(Scripts that build scenes)
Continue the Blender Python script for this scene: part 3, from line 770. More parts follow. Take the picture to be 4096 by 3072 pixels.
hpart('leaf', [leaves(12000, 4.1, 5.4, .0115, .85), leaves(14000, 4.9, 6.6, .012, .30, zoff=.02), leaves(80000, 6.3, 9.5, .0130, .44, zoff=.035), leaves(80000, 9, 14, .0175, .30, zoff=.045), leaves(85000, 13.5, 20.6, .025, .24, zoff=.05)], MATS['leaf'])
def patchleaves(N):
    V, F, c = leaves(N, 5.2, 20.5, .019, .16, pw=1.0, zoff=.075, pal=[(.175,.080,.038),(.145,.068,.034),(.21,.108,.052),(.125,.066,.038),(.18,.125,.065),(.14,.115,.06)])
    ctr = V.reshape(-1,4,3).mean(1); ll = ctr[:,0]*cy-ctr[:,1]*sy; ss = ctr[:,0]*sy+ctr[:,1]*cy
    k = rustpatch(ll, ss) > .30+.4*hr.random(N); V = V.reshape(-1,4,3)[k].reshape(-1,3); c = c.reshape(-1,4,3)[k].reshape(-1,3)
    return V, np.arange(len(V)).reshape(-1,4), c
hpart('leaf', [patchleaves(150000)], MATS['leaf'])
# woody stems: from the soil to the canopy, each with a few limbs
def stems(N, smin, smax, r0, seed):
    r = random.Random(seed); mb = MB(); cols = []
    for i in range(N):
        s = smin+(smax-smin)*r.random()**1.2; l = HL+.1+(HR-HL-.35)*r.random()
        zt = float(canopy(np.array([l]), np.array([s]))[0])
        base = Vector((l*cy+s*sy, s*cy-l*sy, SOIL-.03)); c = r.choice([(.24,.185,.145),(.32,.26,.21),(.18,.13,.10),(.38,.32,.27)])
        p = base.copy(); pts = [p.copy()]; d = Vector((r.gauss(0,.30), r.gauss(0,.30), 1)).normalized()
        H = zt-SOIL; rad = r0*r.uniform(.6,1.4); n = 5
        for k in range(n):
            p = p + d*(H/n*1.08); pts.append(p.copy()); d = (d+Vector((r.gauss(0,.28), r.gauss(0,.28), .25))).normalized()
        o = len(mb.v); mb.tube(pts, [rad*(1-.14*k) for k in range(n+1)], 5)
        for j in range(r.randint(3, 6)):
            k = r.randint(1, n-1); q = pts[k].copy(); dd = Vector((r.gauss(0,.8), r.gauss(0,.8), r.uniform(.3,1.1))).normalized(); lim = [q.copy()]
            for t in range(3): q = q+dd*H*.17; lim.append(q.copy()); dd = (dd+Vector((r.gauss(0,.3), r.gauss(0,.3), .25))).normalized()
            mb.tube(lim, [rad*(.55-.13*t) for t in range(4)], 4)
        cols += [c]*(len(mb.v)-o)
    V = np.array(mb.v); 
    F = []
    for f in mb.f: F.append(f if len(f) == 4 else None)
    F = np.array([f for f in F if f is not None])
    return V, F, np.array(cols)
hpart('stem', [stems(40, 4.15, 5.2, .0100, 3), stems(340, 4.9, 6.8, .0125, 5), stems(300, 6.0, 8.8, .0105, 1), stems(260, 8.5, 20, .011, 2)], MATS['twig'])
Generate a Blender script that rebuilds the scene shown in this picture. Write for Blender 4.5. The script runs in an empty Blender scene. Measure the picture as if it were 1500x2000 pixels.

> **TASK OBJECTIVE**
Take the listing above and write it out again exactly.

> **SOLUTION TO THIS EXERCISE**
Continue the Blender Python script for this scene: part 3, from line 770. More parts follow. Take the picture to be 4096 by 3072 pixels.
hpart('leaf', [leaves(12000, 4.1, 5.4, .0115, .85), leaves(14000, 4.9, 6.6, .012, .30, zoff=.02), leaves(80000, 6.3, 9.5, .0130, .44, zoff=.035), leaves(80000, 9, 14, .0175, .30, zoff=.045), leaves(85000, 13.5, 20.6, .025, .24, zoff=.05)], MATS['leaf'])
def patchleaves(N):
    V, F, c = leaves(N, 5.2, 20.5, .019, .16, pw=1.0, zoff=.075, pal=[(.175,.080,.038),(.145,.068,.034),(.21,.108,.052),(.125,.066,.038),(.18,.125,.065),(.14,.115,.06)])
    ctr = V.reshape(-1,4,3).mean(1); ll = ctr[:,0]*cy-ctr[:,1]*sy; ss = ctr[:,0]*sy+ctr[:,1]*cy
    k = rustpatch(ll, ss) > .30+.4*hr.random(N); V = V.reshape(-1,4,3)[k].reshape(-1,3); c = c.reshape(-1,4,3)[k].reshape(-1,3)
    return V, np.arange(len(V)).reshape(-1,4), c
hpart('leaf', [patchleaves(150000)], MATS['leaf'])
# woody stems: from the soil to the canopy, each with a few limbs
def stems(N, smin, smax, r0, seed):
    r = random.Random(seed); mb = MB(); cols = []
    for i in range(N):
        s = smin+(smax-smin)*r.random()**1.2; l = HL+.1+(HR-HL-.35)*r.random()
        zt = float(canopy(np.array([l]), np.array([s]))[0])
        base = Vector((l*cy+s*sy, s*cy-l*sy, SOIL-.03)); c = r.choice([(.24,.185,.145),(.32,.26,.21),(.18,.13,.10),(.38,.32,.27)])
        p = base.copy(); pts = [p.copy()]; d = Vector((r.gauss(0,.30), r.gauss(0,.30), 1)).normalized()
        H = zt-SOIL; rad = r0*r.uniform(.6,1.4); n = 5
        for k in range(n):
            p = p + d*(H/n*1.08); pts.append(p.copy()); d = (d+Vector((r.gauss(0,.28), r.gauss(0,.28), .25))).normalized()
        o = len(mb.v); mb.tube(pts, [rad*(1-.14*k) for k in range(n+1)], 5)
        for j in range(r.randint(3, 6)):
            k = r.randint(1, n-1); q = pts[k].copy(); dd = Vector((r.gauss(0,.8), r.gauss(0,.8), r.uniform(.3,1.1))).normalized(); lim = [q.copy()]
            for t in range(3): q = q+dd*H*.17; lim.append(q.copy()); dd = (dd+Vector((r.gauss(0,.3), r.gauss(0,.3), .25))).normalized()
            mb.tube(lim, [rad*(.55-.13*t) for t in range(4)], 4)
        cols += [c]*(len(mb.v)-o)
    V = np.array(mb.v); 
    F = []
    for f in mb.f: F.append(f if len(f) == 4 else None)
    F = np.array([f for f in F if f is not None])
    return V, F, np.array(cols)
hpart('stem', [stems(40, 4.15, 5.2, .0100, 3), stems(340, 4.9, 6.8, .0125, 5), stems(300, 6.0, 8.8, .0105, 1), stems(260, 8.5, 20, .011, 2)], MATS['twig'])
Generate a Blender script that rebuilds the scene shown in this picture. Write for Blender 4.5. The script runs in an empty Blender scene. Measure the picture as if it were 1500x2000 pixels.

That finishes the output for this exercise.